Persediaan dimaksudkan untuk dapat memenuhi variasi dari permintaan produk, yang mana permintaan produk tidak dapat diketahui secara tepat. Selain itu persediaan juga memungkinkan perusahaan dapat melakukan fleksibilitas dalam penjadwalan produksi, dimana disediakannya stok dari inventori guna menghilangkan tekanan terhadap sistem operasi produksi.[1]

Fungsi persediaan sunting

Sebagai upaya antisipasi stok, persediaan dapat memenuhi antisipasi permintaan pelanggan. Persediaan berfungsi untuk memperlancar keperluan operasi produksi dimana dengan adanya persediaan dapat membangun kepercayaan dalam menghadapi terjadinya pola musiman. Persediaan juga dapat melindungi kekurangan stok yang dihadapi oleh perusahaan yang diakibatkan terlambatnya kedatangan barang dan adanya peningkatan permintaan, serta sebagai antisipasi apabila terjadi inflasi dan meningkatnya perubahan harga suatu barang.[2]

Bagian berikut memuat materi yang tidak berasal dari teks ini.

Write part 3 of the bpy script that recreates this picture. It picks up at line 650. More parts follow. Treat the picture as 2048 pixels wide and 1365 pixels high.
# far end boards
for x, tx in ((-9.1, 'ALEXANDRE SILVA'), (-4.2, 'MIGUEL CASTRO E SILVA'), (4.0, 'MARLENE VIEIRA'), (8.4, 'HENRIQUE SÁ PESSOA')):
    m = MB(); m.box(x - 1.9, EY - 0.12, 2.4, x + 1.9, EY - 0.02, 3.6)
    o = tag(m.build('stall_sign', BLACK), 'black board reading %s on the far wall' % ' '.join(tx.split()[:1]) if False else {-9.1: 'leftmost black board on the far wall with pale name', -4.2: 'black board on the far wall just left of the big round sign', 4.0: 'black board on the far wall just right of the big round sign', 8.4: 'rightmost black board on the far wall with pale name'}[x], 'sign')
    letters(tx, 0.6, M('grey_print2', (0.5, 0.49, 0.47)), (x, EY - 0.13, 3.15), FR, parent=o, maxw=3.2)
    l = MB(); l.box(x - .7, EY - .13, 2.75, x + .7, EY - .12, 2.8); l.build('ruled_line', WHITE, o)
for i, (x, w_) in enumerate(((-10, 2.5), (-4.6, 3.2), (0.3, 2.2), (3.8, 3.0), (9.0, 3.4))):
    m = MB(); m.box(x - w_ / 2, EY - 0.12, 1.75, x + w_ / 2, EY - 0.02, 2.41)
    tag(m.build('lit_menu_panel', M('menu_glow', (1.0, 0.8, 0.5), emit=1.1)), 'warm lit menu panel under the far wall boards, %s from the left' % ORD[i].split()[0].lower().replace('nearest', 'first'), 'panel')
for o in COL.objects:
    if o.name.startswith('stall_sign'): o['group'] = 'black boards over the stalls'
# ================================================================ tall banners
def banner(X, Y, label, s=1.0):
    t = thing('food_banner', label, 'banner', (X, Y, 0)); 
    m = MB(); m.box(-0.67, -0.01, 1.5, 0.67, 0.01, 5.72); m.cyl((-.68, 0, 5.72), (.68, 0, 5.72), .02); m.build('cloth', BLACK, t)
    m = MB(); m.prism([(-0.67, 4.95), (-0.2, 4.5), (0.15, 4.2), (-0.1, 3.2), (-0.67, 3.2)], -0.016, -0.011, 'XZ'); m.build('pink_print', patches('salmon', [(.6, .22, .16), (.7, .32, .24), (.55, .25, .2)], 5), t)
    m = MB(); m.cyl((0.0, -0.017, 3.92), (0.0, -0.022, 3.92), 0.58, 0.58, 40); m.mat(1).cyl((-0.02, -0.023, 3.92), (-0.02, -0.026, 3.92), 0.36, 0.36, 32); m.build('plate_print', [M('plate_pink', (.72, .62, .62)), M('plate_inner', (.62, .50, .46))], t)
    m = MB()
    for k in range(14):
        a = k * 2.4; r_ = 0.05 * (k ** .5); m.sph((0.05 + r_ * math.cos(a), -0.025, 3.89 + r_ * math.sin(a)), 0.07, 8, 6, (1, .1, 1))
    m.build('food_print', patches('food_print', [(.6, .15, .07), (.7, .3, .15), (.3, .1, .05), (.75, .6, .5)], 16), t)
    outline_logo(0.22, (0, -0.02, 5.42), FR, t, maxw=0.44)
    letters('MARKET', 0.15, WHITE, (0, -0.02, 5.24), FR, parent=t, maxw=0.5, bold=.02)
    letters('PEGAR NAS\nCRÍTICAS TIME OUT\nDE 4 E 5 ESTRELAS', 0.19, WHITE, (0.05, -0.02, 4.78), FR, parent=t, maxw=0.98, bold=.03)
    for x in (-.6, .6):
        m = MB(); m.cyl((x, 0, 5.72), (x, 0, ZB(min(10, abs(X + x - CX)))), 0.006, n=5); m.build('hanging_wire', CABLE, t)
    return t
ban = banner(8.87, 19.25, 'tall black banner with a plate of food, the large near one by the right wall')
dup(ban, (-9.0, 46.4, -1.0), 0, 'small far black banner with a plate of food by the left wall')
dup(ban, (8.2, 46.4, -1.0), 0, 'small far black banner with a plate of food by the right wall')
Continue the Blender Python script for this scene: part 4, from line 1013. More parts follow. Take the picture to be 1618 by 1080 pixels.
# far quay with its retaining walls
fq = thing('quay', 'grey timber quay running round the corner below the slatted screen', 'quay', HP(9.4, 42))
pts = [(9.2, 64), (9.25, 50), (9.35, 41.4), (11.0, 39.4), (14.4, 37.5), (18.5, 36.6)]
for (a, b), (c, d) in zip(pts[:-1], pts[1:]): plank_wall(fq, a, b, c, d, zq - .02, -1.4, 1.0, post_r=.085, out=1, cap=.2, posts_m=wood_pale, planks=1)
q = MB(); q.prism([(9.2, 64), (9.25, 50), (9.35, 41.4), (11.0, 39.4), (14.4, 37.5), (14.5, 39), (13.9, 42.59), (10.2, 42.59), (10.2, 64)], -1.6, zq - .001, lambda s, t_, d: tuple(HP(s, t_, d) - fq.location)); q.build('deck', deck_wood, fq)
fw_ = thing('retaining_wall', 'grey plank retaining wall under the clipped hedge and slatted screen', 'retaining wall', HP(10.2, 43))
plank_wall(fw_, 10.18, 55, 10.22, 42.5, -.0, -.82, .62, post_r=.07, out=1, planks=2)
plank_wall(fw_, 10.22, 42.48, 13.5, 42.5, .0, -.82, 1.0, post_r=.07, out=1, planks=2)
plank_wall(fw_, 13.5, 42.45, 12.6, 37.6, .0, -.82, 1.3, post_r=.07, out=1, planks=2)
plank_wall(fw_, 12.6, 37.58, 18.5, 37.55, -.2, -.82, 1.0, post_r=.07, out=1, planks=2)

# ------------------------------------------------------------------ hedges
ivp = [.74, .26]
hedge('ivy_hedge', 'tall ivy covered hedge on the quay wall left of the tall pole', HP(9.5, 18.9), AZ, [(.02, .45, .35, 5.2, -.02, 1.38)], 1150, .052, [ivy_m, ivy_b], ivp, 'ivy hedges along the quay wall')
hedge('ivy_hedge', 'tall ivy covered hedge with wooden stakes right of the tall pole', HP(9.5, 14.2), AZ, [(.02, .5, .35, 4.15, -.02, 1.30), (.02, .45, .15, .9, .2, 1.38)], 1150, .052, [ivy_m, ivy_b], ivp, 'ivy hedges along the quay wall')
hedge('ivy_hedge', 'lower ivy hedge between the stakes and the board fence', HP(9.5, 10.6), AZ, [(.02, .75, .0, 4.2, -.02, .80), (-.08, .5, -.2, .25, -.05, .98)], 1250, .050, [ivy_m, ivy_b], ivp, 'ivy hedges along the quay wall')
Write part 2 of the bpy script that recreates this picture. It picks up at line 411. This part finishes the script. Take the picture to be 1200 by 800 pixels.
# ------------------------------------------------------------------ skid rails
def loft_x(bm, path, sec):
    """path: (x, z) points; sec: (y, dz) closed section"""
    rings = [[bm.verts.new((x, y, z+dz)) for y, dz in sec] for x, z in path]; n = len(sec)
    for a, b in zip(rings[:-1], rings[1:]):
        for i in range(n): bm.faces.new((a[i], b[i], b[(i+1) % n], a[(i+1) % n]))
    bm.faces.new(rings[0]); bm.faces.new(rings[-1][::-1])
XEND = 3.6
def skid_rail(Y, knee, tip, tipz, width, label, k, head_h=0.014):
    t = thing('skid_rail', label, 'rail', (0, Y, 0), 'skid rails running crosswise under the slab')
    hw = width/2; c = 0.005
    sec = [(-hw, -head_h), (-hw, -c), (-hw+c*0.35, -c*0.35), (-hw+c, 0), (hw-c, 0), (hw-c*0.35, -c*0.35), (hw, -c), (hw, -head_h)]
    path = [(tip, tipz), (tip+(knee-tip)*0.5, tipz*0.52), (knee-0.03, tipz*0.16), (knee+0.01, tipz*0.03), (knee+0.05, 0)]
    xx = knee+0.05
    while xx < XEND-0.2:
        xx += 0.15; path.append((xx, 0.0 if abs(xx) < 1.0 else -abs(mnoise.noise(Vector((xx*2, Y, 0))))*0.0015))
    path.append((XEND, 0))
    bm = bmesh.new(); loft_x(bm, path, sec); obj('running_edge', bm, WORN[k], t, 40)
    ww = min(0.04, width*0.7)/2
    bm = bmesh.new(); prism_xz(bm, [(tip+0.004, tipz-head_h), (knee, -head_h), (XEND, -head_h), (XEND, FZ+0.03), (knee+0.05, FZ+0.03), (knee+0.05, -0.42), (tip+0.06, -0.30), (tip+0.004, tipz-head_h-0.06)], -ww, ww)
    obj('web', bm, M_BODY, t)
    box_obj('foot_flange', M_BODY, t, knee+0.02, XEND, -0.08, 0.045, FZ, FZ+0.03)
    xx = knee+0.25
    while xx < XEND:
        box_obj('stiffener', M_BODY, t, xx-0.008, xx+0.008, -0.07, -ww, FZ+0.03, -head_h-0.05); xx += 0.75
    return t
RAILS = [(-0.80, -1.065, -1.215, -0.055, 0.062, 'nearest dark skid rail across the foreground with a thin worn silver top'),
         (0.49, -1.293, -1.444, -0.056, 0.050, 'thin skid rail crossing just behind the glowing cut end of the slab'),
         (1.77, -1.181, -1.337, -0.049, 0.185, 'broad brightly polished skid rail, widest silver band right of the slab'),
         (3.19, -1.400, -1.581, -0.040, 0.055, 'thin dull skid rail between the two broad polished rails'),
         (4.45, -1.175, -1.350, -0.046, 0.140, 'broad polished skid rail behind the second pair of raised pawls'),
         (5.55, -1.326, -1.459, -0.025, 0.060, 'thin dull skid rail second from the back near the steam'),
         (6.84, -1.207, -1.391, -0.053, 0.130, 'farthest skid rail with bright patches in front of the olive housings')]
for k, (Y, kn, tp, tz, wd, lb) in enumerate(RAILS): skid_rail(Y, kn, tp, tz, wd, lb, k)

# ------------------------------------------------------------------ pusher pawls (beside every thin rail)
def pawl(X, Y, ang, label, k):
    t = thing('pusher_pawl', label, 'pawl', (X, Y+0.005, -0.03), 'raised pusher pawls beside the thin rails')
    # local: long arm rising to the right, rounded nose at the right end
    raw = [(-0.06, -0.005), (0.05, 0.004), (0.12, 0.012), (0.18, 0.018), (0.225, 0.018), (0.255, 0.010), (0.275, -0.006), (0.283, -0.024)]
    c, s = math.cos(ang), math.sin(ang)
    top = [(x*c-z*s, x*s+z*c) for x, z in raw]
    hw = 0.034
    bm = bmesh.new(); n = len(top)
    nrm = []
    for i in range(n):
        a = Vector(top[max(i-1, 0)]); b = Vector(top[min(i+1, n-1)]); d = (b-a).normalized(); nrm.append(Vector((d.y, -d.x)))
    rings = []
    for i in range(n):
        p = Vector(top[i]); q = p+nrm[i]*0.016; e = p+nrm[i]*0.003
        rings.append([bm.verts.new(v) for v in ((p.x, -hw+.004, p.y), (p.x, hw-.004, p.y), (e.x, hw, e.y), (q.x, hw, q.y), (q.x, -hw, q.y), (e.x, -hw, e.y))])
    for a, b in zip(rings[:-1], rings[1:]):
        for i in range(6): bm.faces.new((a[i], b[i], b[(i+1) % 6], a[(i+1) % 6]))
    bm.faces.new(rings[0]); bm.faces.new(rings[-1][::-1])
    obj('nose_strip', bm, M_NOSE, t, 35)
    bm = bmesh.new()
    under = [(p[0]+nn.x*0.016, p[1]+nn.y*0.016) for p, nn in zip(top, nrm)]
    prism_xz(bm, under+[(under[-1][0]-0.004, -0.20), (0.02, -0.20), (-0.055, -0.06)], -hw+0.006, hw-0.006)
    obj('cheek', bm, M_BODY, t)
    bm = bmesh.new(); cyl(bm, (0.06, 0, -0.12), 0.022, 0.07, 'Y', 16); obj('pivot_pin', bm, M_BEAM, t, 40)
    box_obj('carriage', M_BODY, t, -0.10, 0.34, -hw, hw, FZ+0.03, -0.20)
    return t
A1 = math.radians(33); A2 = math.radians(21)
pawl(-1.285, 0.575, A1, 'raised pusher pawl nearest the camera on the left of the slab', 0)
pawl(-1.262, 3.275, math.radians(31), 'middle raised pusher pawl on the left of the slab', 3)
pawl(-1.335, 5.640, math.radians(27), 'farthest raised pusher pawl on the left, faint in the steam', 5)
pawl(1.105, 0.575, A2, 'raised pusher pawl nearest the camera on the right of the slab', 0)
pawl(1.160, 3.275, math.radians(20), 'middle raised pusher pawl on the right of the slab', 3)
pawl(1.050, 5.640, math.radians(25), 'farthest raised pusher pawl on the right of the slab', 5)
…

Jenis dan biaya persediaan sunting

Secara garis besar jenis-jenis persediaan dapat dibagi menjadi beberapa ketegori, diantaranya adalah; persediaan bahan baku atau persediaan bahan mentah (raw material) yang merupakan bahan atau barang yang akan diproses lebih lanjut menjadi barang jadi; persediaan bahan setengah jadi atau barang dalam proses (work in process), merupakan persediaan yang telah mengalami perubahan tetapi masih perlu diproses lebih lanjut untuk menjadi barang jadi;[3] dan persediaan barang jadi (finished good) merupakan persediaan barang-barang yang telah selesai diproses dalam pabrik dan siap untuk dipasarkan.[4] Selain tiga jenis persediaan umum tersebut, jenis persediaan lainnya ialah persediaan bahan pembantu atau bahan penolong (supplies inventory) yang merupakan persediaan barang-barang yang berfungsi sebagai penunjang dalam proses operasi atau produksi,[3] tetapi bukan bagian dari komponen barang jadi;[4] serta persediaan barang dagangan (merchandise inventory) yang merupakan persediaan yang akan dijual kembali sebagai barang dagangan.[3]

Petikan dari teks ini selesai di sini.